* begin MATERIAL *

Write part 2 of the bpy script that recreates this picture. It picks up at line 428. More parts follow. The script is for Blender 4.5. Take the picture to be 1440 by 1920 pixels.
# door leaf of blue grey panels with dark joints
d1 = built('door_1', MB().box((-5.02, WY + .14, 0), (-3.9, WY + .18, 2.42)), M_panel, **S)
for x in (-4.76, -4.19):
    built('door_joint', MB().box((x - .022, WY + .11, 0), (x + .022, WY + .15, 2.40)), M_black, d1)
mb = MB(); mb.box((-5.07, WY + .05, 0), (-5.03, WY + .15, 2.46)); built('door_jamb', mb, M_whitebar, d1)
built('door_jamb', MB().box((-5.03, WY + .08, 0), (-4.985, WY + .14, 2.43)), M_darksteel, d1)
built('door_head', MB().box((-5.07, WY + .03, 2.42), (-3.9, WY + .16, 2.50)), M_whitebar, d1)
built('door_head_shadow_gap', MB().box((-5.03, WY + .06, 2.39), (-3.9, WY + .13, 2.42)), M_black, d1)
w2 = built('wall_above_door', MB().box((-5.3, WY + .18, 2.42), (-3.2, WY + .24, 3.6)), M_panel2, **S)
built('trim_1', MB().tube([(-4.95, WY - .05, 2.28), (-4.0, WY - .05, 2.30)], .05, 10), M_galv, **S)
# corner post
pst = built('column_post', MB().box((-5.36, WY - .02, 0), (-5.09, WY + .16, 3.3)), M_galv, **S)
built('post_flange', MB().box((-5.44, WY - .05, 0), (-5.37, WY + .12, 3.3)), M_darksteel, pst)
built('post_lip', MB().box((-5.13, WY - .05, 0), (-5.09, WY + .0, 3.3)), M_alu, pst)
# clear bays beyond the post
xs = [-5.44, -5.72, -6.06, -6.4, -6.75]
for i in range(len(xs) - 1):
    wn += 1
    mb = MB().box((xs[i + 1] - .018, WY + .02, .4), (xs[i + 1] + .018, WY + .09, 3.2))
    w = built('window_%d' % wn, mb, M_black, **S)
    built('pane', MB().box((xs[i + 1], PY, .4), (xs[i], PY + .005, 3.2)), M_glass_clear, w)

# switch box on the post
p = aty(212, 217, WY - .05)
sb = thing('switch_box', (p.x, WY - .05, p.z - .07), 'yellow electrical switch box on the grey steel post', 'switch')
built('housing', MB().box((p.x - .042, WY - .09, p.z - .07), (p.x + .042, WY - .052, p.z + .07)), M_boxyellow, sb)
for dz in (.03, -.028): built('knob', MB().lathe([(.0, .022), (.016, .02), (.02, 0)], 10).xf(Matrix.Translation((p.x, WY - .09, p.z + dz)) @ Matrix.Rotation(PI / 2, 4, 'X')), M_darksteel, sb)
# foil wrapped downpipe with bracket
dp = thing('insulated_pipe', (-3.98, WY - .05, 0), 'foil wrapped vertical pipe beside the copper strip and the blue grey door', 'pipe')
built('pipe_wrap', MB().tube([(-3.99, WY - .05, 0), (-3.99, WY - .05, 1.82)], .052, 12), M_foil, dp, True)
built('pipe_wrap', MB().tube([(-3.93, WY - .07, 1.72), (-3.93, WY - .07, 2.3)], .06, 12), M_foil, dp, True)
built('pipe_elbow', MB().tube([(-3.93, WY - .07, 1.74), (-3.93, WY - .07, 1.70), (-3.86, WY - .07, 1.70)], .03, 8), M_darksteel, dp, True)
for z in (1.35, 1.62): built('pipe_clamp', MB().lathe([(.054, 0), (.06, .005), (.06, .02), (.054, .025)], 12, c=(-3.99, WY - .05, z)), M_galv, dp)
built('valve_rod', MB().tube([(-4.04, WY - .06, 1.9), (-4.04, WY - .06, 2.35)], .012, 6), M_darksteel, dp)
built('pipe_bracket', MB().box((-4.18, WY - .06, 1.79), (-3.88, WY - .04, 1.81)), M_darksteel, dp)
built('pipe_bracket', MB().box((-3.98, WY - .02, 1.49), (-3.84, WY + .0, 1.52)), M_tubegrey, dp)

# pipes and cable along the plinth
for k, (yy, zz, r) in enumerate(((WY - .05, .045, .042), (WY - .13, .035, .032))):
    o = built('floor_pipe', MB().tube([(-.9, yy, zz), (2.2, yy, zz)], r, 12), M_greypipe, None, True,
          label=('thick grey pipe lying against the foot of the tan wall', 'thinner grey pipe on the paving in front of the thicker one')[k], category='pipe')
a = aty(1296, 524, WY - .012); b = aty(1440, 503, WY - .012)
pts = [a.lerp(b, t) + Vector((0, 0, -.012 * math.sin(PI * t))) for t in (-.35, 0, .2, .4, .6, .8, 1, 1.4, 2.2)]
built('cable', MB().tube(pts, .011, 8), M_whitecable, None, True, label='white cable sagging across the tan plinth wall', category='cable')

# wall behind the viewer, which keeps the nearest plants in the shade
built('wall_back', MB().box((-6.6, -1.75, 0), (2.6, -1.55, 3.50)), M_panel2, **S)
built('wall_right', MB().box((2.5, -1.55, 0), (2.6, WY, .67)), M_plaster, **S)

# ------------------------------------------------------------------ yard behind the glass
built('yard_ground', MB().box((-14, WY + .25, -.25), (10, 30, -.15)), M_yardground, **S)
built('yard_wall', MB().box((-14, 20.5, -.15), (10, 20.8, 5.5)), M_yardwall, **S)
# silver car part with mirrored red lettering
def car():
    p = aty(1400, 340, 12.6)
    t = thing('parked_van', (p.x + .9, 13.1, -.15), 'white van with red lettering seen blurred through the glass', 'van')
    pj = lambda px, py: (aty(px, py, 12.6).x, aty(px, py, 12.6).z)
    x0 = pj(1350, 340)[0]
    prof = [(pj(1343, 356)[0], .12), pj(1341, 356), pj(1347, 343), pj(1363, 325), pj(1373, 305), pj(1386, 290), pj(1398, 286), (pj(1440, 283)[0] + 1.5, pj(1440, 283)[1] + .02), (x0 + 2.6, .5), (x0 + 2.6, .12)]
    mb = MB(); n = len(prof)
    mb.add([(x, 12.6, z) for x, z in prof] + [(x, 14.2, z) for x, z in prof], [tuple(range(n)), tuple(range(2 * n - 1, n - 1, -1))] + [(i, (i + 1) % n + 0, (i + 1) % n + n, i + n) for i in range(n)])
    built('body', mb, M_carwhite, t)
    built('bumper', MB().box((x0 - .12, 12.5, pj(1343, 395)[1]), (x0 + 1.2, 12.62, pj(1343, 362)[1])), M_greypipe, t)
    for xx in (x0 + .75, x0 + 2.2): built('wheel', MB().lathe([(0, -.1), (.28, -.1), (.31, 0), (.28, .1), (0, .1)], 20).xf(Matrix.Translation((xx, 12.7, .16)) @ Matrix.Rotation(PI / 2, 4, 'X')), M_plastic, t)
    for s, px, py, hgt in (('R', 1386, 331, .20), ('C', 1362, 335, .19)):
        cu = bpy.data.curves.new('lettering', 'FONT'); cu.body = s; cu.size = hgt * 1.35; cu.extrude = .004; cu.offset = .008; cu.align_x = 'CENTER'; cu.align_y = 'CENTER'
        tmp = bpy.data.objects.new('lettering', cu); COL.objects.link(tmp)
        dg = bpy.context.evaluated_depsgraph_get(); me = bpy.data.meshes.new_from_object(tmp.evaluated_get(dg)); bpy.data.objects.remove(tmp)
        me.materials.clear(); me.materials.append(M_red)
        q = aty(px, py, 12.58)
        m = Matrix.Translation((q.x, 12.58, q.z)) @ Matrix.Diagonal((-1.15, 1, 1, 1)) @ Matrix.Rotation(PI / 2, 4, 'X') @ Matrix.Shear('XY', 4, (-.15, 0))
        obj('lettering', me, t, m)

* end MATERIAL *

EXERCISE PROMPT
Write out, unaltered, the lines from the opening of the listing through the line that includes "built('pane', MB().box((xs[i +".

OUTPUT
Write part 2 of the bpy script that recreates this picture. It picks up at line 428. More parts follow. The script is for Blender 4.5. Take the picture to be 1440 by 1920 pixels.
# door leaf of blue grey panels with dark joints
d1 = built('door_1', MB().box((-5.02, WY + .14, 0), (-3.9, WY + .18, 2.42)), M_panel, **S)
for x in (-4.76, -4.19):
    built('door_joint', MB().box((x - .022, WY + .11, 0), (x + .022, WY + .15, 2.40)), M_black, d1)
mb = MB(); mb.box((-5.07, WY + .05, 0), (-5.03, WY + .15, 2.46)); built('door_jamb', mb, M_whitebar, d1)
built('door_jamb', MB().box((-5.03, WY + .08, 0), (-4.985, WY + .14, 2.43)), M_darksteel, d1)
built('door_head', MB().box((-5.07, WY + .03, 2.42), (-3.9, WY + .16, 2.50)), M_whitebar, d1)
built('door_head_shadow_gap', MB().box((-5.03, WY + .06, 2.39), (-3.9, WY + .13, 2.42)), M_black, d1)
w2 = built('wall_above_door', MB().box((-5.3, WY + .18, 2.42), (-3.2, WY + .24, 3.6)), M_panel2, **S)
built('trim_1', MB().tube([(-4.95, WY - .05, 2.28), (-4.0, WY - .05, 2.30)], .05, 10), M_galv, **S)
# corner post
pst = built('column_post', MB().box((-5.36, WY - .02, 0), (-5.09, WY + .16, 3.3)), M_galv, **S)
built('post_flange', MB().box((-5.44, WY - .05, 0), (-5.37, WY + .12, 3.3)), M_darksteel, pst)
built('post_lip', MB().box((-5.13, WY - .05, 0), (-5.09, WY + .0, 3.3)), M_alu, pst)
# clear bays beyond the post
xs = [-5.44, -5.72, -6.06, -6.4, -6.75]
for i in range(len(xs) - 1):
    wn += 1
    mb = MB().box((xs[i + 1] - .018, WY + .02, .4), (xs[i + 1] + .018, WY + .09, 3.2))
    w = built('window_%d' % wn, mb, M_black, **S)
    built('pane', MB().box((xs[i + 1], PY, .4), (xs[i], PY + .005, 3.2)), M_glass_clear, w)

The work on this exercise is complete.